Write out each line from the data below that includes the word "writing".

______

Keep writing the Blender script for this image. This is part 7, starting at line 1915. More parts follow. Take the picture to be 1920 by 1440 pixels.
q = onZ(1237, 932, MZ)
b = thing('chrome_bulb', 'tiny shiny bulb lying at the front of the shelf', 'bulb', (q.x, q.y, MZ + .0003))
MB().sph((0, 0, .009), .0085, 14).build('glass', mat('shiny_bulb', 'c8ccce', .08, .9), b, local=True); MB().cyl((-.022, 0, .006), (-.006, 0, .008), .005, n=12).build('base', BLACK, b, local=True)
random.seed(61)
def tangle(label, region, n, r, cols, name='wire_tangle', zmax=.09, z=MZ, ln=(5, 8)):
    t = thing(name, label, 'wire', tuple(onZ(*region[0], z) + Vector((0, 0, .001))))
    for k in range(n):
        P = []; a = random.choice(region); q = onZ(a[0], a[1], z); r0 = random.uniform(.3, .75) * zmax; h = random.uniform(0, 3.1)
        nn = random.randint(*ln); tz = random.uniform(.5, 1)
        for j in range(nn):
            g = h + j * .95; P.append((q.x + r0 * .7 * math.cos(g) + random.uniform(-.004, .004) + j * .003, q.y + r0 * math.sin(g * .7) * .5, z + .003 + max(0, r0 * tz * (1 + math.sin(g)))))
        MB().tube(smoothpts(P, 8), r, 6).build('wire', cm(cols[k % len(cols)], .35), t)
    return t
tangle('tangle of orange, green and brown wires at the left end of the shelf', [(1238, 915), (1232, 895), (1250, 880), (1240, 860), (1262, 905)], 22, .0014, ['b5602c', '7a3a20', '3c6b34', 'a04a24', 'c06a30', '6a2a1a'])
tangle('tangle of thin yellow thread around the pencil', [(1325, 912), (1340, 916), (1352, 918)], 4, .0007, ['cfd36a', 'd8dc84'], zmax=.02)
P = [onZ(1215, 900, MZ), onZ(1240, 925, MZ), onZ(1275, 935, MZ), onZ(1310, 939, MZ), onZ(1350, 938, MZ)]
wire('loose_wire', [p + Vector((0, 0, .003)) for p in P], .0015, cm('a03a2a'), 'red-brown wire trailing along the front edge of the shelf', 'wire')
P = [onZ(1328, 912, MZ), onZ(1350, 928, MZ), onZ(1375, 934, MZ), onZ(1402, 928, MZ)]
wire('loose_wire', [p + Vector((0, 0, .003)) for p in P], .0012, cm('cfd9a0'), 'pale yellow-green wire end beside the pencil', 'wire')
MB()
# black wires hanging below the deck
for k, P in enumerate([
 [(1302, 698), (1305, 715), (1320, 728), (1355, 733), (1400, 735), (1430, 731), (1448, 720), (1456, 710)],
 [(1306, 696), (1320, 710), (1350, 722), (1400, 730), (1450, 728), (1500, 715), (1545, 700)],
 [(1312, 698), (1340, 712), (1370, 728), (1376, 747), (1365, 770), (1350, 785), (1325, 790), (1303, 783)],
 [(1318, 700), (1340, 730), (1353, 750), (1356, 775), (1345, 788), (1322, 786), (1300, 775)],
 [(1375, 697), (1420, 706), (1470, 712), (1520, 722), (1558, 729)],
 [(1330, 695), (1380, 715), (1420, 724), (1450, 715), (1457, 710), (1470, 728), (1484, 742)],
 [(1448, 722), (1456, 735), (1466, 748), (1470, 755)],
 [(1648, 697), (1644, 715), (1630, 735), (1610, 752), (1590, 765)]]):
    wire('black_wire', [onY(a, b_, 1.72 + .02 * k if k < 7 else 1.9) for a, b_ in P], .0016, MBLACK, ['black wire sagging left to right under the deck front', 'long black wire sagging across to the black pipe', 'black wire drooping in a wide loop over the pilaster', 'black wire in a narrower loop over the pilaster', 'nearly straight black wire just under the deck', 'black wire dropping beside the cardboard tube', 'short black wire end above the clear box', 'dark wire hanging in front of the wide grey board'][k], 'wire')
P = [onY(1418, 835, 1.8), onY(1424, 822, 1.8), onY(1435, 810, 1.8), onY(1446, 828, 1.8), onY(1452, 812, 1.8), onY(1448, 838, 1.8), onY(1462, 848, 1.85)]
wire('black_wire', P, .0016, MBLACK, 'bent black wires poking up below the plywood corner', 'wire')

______

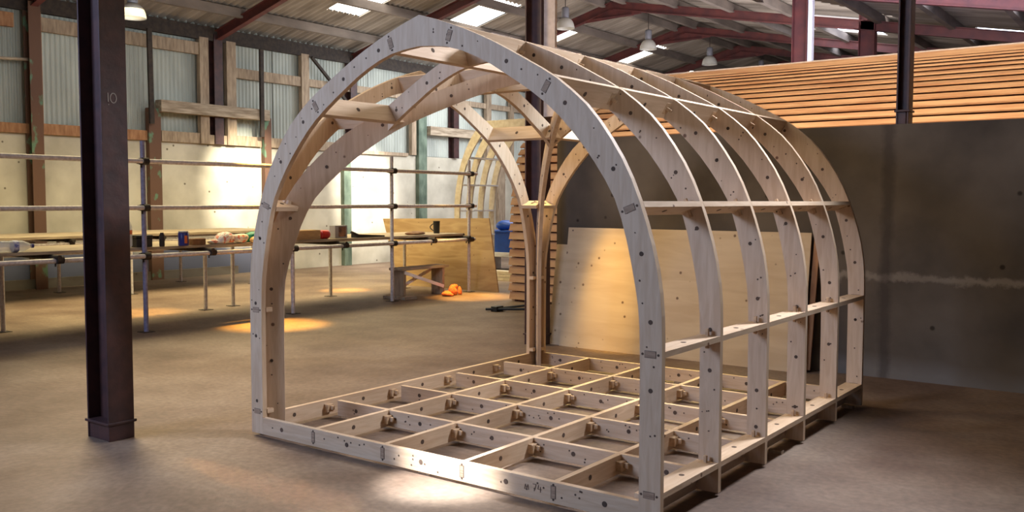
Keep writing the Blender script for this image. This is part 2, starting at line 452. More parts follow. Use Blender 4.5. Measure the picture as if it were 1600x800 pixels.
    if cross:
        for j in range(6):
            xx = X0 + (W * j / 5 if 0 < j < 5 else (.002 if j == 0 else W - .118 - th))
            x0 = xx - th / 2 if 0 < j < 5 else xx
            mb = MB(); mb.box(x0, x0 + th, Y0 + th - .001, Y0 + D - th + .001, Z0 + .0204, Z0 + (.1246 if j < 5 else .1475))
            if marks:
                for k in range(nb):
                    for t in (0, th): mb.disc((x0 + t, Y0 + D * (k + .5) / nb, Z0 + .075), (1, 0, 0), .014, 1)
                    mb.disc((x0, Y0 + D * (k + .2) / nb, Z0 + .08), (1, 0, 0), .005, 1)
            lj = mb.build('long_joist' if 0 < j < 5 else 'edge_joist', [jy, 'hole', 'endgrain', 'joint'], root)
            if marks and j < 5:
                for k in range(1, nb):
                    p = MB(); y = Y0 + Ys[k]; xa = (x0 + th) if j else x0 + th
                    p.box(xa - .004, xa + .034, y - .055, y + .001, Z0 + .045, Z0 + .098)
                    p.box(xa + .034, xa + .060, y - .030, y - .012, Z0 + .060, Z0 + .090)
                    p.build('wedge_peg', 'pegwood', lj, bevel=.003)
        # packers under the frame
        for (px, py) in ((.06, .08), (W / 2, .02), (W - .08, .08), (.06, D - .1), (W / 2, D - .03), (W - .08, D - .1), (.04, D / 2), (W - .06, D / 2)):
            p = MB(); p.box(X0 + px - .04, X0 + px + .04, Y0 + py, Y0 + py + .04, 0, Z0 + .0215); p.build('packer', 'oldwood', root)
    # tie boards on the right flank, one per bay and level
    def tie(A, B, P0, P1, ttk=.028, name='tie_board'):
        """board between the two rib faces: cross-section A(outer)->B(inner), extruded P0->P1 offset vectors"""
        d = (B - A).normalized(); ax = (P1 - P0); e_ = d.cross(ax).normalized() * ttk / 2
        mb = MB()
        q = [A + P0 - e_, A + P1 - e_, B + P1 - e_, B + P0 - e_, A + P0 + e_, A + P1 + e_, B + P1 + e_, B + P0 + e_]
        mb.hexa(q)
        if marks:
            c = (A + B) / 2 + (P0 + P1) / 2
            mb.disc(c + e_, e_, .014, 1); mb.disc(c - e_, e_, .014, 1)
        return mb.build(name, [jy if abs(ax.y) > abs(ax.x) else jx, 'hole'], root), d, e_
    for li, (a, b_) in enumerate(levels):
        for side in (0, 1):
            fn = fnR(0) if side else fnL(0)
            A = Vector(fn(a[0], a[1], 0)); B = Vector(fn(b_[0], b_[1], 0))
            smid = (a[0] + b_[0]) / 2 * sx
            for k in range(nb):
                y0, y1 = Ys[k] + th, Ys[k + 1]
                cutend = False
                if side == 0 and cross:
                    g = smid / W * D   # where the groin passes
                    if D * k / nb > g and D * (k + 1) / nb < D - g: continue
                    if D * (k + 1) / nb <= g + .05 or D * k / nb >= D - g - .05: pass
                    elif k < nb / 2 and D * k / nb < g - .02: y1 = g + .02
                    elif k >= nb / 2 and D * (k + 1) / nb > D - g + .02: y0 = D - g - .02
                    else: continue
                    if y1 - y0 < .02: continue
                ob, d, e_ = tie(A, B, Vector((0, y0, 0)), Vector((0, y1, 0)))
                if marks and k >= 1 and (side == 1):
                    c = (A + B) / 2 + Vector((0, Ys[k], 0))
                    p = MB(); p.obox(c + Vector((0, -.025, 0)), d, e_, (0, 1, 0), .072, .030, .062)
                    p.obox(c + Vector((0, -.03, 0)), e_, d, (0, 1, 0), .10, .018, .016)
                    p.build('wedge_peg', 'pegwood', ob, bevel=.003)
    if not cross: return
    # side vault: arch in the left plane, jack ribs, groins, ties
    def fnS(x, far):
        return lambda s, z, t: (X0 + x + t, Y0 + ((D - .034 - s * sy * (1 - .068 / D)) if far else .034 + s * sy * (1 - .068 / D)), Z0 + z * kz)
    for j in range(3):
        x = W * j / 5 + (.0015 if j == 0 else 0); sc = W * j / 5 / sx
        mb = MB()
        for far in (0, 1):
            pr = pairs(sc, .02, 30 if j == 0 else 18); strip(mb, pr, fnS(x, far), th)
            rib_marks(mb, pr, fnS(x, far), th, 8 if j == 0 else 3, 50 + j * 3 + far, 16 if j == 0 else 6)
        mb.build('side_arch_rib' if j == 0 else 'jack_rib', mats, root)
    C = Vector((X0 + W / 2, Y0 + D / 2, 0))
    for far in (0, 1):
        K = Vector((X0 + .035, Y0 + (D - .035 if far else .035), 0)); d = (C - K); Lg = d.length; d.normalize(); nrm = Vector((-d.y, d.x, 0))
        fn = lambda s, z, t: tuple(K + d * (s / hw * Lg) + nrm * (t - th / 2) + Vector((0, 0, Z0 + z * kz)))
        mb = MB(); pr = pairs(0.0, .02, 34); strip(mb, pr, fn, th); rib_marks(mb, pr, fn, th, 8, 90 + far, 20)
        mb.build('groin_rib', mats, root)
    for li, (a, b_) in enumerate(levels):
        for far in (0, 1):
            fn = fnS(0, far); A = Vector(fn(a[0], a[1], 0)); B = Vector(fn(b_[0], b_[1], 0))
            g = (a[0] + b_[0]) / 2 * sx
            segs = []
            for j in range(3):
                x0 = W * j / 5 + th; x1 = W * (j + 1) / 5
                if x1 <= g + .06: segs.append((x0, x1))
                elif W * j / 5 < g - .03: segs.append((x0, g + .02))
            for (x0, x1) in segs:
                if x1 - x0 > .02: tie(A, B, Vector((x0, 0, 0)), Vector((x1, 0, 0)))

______

* [Response]:
Keep writing the Blender script for this image. This is part 7, starting at line 1915. More parts follow. Take the picture to be 1920 by 1440 pixels.
Keep writing the Blender script for this image. This is part 2, starting at line 452. More parts follow. Use Blender 4.5. Measure the picture as if it were 1600x800 pixels.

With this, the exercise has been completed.